Blogging isn’t content marketing

Content marketing doesn’t mean just setting up a blog and writing posts. It’s about doing marketing for the business that just happens to be done through content. That can mean blogs, but also podcasts, webinars, infographics, videos, and more. If you’re no promoting your stuff, nobody is going to find it. You need to have an audience in mind who wants and needs your content because it fills a gap in that space.

If you’re in marketing stop writing “5 Ways to Increase Twitter Followers”. I bet I can find an article that goes way more in depth, so why would I bother reading yours?


Content Marketing doesn’t often result in direct sales

This is similar to social media. Companies love trying to find the ROI for marketing strategies and apply the same thinking to strategies that are not about direct ROI. Content marketing, like social media, is about relationships and resonating with your audience. You want to build trust, become an authority, provide valuable information to your audience. They probably aren’t going to buy from you after reading just one of your articles, but maybe they will after seeing a webinar, and reading your eBook, and seeing you guest post on another site.


Quality > Quantity

I’m sure I don’t need to repeat this. If you’re in content marketing, you know that quality trumps quantity every time. If you put out boring 300 word articles every day that are just rehashing common topics you’ll get no following. If you instead spent those 30 days creating two 2500 word articles, going in depth into a subject you haven’t seen done before, you’ll likely get at least a few readers. Promote it properly and you can gain new audience members who subscribe to get more.

Get out into your industry. Spend time researching what others are doing and what you can improve upon. See an article about cold emailing?Write one about the 4 awesome cold emails you received and explain exactly why they succeeded.

It’s all about the effort you put in. If you take the easy route (like so many half-baked content marketing strategies out there) you will end up with poor results. The easy route has been done, the easy topics have been written about to death. You have to put a new spin on a topic, go deep, or think of something brand new (or at least hasn’t been written about a whole lot).

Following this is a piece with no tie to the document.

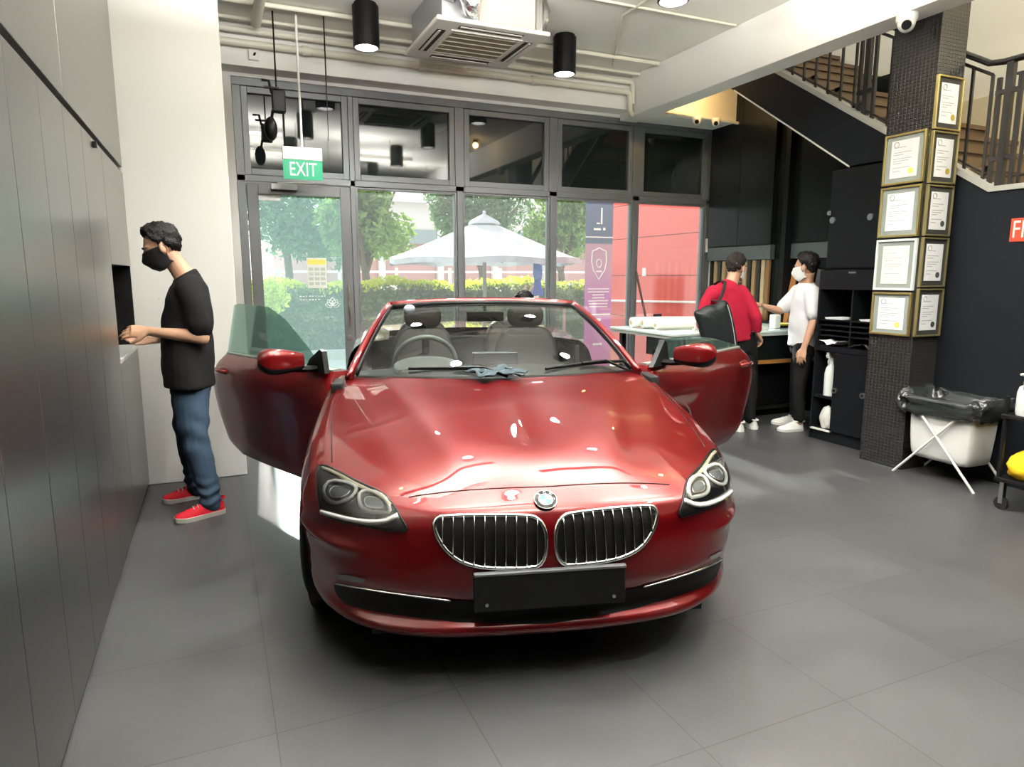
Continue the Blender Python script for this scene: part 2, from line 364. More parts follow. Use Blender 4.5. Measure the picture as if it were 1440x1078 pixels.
for i in range(len(lows)-1):
    a, b = lows[i], lows[i+1]
    k = len(lows)-2-i
    names_ = {0:'tall dark brushed cabinet door panel just before the black wall niche', 1:'tall dark brushed cabinet panel, second from the black wall niche', 2:'tall dark brushed cabinet panel, third from the black wall niche', 3:'tall dark brushed cabinet panel, fourth from the black wall niche', 4:'tall dark brushed cabinet panel at lower left photo edge, fifth from the niche'}
    c = thing('tall_cabinet', names_.get(k, 'tall dark brushed cabinet panel beside the camera, outside the photo'), 'cabinet', (-1.0,a,0), group='tall cabinets on the left wall' )
    B((-1.015,a+.002,.0),(-.53,b-.002,2.12)).build('cabinet_body', black_plastic, c)
    d = B((-.529,a+.0015,.03),(-.5,b-.0015,2.115)).build('cabinet_door', lam, c, bevel=.002)
    if k == 0: B((-.5,3.97,2.07),(-.482,3.99,2.10)).build('latch', black_plastic, d)
nc = thing('niche_cabinet', 'dark brushed cabinet with an open black niche, man reaching in', 'cabinet', (-1.0,4.27,0))
B((-1.015,4.272,0),(-.53,5.2,.97)).build('cabinet_body', black_plastic, nc)
B((-.529,4.272,.03),(-.5,5.203,.985)).build('lower_door', lam, nc, bevel=.002)
B((-1.015,4.272,.97),(-.495,5.203,.995)).build('niche_shelf', mat('pale_shelf_edge', (.55,.56,.54), .4), nc, bevel=.002)
B((-1.015,4.272,1.515),(-.53,5.2,2.12)).build('upper_body', black_plastic, nc)
B((-.529,4.272,1.515),(-.5,5.203,2.115)).build('upper_door', lam, nc, bevel=.002)
nbk = MB(); nbk.box((-1.015,4.272,.995),(-.99,5.2,1.515)); nbk.box((-1.0,5.188,.995),(-.503,5.204,1.515)); nbk.box((-1.0,4.272,.995),(-.53,4.285,1.515)); nbk.build('niche_lining', black_plastic, nc)
struct('trim_8', B((-1.0,-1.2,2.118),(-.535,5.205,2.155)), black_plastic)
struct('baseboard_left', B((-.53,-1.2,0),(-.515,5.2,.028)), black_plastic)
# ================================================================== CEILING THINGS
lamp_glow = mat('lamp_glow', (1,1,1), .5, emit=(1,.97,.92), estr=18)
dl_spots = [(1.29,5.98,'black cylinder ceiling downlight left of the air conditioner, lit'), (3.15,5.98,'black cylinder ceiling downlight right of the air conditioner'), (3.04,4.17,'black cylinder ceiling downlight cut by the top edge of the photo')]
hidden = [(1.29,4.17),(1.29,2.3),(3.04,2.3),(3.04,.4)]
def downlight(x, y, lab, W):
    t = thing('cylinder_downlight', lab, 'ceiling light', (x,y,3.67), group='black cylinder downlights')
    R, H = .108, .345
    h = MB(); h.lathe([(.02,0),(R*.86,0),(R*.86,-.02),(R,-.022),(R,-H+.004),(R-.004,-H),(R-.014,-H),(R-.016,-H+.05),(.02,-H+.07)], (x,y,3.67), 36); h.build('lamp_housing', black_plastic, t, smooth=True)
    d = MB(); d.lathe([(.001,-H+.04),(R-.018,-H+.04),(R-.018,-H+.044),(.001,-H+.046)], (x,y,3.67), 28); d.build('lens', lamp_glow, t, smooth=True)
    r = MB(); r.lathe([(R-.0145,-H-.001),(R-.006,-H-.002),(R-.006,-H+.003),(R-.0175,-H+.04),(R-.0165,-H+.04),(R-.0145,-H+.001)], (x,y,3.67), 36); r.build('reflector_ring', steel, t, smooth=True)
    l = bpy.data.lights.new('downlight_lamp', 'SPOT'); l.energy = W; l.spot_size = math.radians(130); l.spot_blend = .6; l.shadow_soft_size = .08; l.color = (1,.975,.93)
    lo = bpy.data.objects.new('downlight_lamp', l); COL.objects.link(lo); lo.location = (x,y,3.67-H+.02)
for x, y, lab in dl_spots: downlight(x, y, lab, 90)
for x, y in hidden: downlight(x, y, 'black cylinder ceiling downlight above or behind the camera', 90)

# fluorescent battens further back in the room (seen mirrored in the windows)
for i, (x, y, colr, e) in enumerate(((1.2,1.2,(1,.83,.5),22),(3.0,1.2,(1,.83,.5),22),(.5,2.9,(.95,1,1),22))):
    t = thing('ceiling_batten_light', 'long ceiling batten light behind the camera', 'ceiling light', (x,y,3.67), group='batten lights')
    B((x-.62,y-.035,3.6),(x+.62,y+.035,3.67)).build('batten_body', white_plastic, t, bevel=.005)
    MB().cyl((x-.6,y,3.585),(x+.6,y,3.585),.014).build('tube', mat('tube_glow', (1,1,1), .5, emit=colr, estr=e), t, smooth=True)

# added uplights in invented housings, out of view, to brighten the ceiling
for x, y in ((.75,3.4),(2.3,2.8),(.75,1.9),(2.9,1.5),(3.6,.5),(.9,.3)):
    t = thing('added_ceiling_uplight', 'added suspended uplight out of view, brightening the ceiling', 'ceiling light', (x,y,3.03), group='added uplights')
    B((x-.65,y-.05,2.98),(x+.65,y+.05,3.03)).build('added_uplight_body', white_plastic, t, bevel=.006)
    for q in (-.5,.5): MB().cyl((x+q,y,3.03),(x+q,y,3.67),.004,seg=6).build('added_uplight_wire', steel, t)
    l = bpy.data.lights.new('added_uplight_lamp', 'AREA'); l.shape = 'RECTANGLE'; l.size = 1.2; l.size_y = .08; l.energy = 105; l.color = (1,.98,.94)
    lo = bpy.data.objects.new('added_uplight_lamp', l); COL.objects.link(lo); lo.location = (x,y,3.042); lo.rotation_euler = (PI,0,0)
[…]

Message to Small Businesses

If you are hiring a marketing agency, ask what their content marketing strategy looks like for you. If they are writing based on SEO keywords, take time to look at those keywords because some are strange and will make your article sound like it was written for SEO purposes. An article written around the keyword “HVAC Florida” is going to result in a terrible article.

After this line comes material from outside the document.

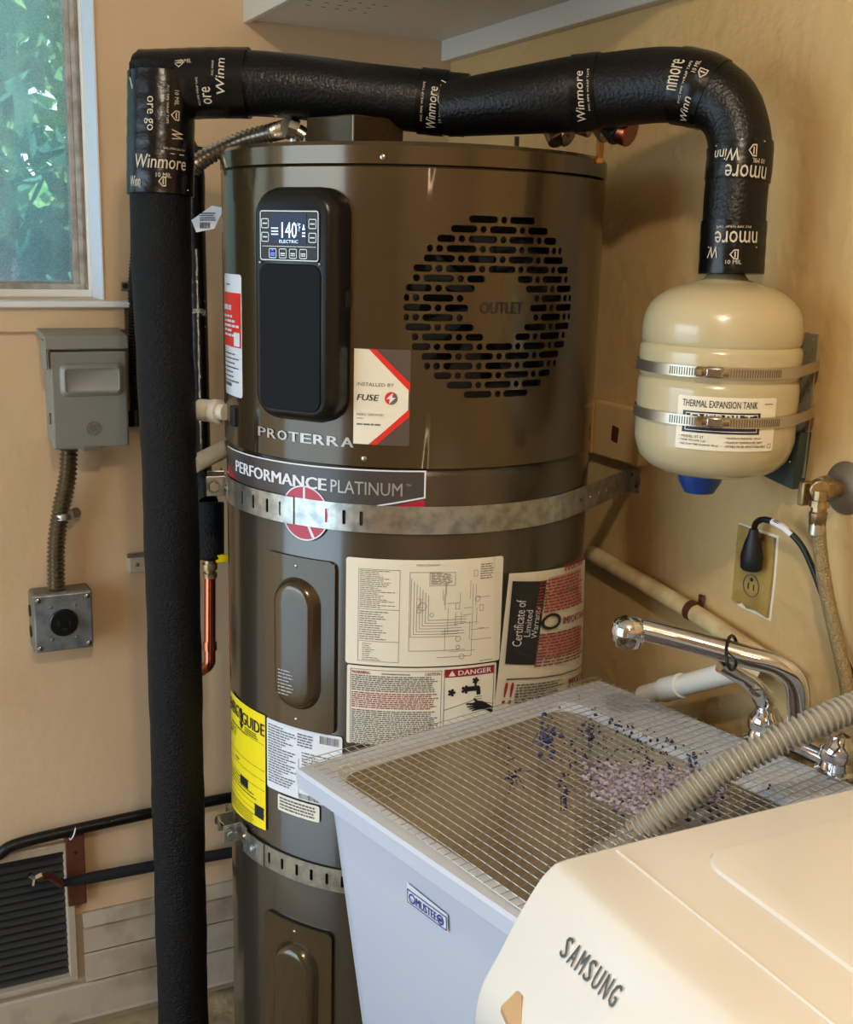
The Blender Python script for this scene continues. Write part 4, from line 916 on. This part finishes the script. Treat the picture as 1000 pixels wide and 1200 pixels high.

Make sure they are writing unique, useful articles. There are some agencies out there that outsource this work or have their interns do it because they don’t value it. Content marketing to them is not something they can really sell small businesses on because it doesn’t provide that juicy ROI we love to see.

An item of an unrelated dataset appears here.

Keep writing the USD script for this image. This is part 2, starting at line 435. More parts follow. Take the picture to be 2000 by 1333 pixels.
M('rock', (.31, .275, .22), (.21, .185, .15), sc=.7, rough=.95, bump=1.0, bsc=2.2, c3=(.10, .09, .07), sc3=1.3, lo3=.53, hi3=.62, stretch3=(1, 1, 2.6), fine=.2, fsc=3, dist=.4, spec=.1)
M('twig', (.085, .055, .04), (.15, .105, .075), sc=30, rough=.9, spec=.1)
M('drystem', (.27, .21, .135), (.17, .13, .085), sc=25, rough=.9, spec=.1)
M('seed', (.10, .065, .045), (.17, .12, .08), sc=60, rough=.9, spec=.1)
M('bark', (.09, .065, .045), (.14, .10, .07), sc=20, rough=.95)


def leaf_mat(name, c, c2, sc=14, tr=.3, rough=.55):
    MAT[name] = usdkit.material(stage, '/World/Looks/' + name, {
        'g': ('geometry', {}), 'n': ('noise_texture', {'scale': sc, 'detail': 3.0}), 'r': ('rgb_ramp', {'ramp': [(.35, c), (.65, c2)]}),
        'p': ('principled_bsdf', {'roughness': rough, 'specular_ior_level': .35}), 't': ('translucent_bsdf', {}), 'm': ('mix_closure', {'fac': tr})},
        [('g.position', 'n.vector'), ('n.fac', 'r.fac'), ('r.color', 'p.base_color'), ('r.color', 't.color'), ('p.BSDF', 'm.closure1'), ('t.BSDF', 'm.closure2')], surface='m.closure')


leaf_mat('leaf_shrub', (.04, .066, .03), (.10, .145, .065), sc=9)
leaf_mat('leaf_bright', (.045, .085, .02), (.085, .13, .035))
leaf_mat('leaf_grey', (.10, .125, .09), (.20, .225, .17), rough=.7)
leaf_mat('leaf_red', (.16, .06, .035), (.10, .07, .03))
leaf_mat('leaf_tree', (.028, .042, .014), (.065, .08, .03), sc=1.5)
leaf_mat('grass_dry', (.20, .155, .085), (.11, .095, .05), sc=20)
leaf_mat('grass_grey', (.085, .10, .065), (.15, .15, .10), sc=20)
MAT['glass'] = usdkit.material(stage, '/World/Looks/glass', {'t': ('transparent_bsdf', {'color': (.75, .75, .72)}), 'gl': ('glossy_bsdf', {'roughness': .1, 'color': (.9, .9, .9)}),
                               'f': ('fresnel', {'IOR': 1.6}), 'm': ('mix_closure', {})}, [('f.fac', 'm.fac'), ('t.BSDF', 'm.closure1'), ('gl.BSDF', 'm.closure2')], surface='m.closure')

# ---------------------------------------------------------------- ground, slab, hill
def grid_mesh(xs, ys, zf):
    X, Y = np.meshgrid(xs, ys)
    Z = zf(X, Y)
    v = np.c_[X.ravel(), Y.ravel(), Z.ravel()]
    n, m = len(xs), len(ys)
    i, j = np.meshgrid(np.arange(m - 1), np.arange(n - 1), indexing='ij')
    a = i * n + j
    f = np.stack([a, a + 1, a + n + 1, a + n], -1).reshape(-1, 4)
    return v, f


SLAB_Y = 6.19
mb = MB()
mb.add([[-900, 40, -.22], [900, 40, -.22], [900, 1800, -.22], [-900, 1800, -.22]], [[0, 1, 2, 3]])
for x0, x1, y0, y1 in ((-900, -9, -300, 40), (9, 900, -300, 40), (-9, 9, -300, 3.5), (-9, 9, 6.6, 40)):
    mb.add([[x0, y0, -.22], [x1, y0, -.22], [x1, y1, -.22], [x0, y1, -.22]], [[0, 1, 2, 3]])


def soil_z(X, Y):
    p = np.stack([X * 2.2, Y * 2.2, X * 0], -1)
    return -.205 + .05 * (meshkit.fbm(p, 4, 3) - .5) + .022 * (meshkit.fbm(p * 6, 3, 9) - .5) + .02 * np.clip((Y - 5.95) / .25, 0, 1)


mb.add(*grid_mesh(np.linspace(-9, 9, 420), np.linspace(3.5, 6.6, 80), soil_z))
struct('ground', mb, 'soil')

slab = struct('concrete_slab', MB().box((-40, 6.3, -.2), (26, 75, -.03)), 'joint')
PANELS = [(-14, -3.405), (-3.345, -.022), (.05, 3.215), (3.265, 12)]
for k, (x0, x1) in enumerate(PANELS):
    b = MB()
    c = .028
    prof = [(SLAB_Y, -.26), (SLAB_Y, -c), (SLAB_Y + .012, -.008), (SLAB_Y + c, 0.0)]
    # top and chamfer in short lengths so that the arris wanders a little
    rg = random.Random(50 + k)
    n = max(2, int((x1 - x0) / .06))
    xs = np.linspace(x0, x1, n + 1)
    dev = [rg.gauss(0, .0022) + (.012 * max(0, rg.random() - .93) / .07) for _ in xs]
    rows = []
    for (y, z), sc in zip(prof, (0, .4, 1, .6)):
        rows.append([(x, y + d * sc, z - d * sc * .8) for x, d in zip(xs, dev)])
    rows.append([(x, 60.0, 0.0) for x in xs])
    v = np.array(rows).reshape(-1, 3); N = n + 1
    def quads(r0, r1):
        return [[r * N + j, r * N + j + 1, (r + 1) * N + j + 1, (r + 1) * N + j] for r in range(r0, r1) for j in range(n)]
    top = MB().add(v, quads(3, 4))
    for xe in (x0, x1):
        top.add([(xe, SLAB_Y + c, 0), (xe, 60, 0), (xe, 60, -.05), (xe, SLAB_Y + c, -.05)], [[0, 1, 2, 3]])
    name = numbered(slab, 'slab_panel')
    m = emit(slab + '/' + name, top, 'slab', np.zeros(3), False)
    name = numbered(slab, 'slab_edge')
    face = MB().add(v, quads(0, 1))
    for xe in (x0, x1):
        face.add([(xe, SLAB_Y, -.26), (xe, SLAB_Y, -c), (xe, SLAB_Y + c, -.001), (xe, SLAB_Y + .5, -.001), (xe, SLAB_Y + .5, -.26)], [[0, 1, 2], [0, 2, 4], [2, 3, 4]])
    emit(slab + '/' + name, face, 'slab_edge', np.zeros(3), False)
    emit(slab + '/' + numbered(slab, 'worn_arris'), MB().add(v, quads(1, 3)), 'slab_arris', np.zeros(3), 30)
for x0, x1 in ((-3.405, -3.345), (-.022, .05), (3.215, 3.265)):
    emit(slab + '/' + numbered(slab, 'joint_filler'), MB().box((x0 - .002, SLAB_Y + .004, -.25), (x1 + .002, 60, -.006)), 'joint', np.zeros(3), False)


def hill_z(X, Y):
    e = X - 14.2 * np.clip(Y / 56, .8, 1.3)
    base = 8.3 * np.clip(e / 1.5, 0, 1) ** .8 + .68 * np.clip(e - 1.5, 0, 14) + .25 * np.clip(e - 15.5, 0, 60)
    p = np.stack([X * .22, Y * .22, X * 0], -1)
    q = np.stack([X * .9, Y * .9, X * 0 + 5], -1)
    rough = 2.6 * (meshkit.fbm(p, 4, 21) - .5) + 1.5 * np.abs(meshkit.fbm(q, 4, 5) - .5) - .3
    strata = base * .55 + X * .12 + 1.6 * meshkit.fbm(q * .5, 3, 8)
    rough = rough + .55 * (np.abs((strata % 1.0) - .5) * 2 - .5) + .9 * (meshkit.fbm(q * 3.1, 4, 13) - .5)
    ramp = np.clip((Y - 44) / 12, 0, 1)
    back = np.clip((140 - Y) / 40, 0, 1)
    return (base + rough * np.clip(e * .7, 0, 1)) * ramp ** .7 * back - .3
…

But if you’re a smart business owner (you’re reading this blog so I know you are), you will have them explain the content marketing strategy they’ve created for you and their promotion efforts. If they just post to social media, that’s no good. They need to be guest blogging, reaching out to sites they mention in the article to have them share it.

They need to be writing long, detailed blogs. Don’t let them charge you for three 300 word articles because it’s likely junk. Make them do a 1000 word article instead. A 300 word articles is easy to write and takes about 20 minutes, and anyone can do it. It takes a good writer and researcher to plan out and create a 1000+ word article that involves images, sources, quotes.

Make them work for the money you’re paying them!

That is all 🙂

PS. My agency rant is because I’ve seen how they work from the inside. It’s not how I want to see content marketing done and I want to make sure small businesses aren’t getting taken advantage of.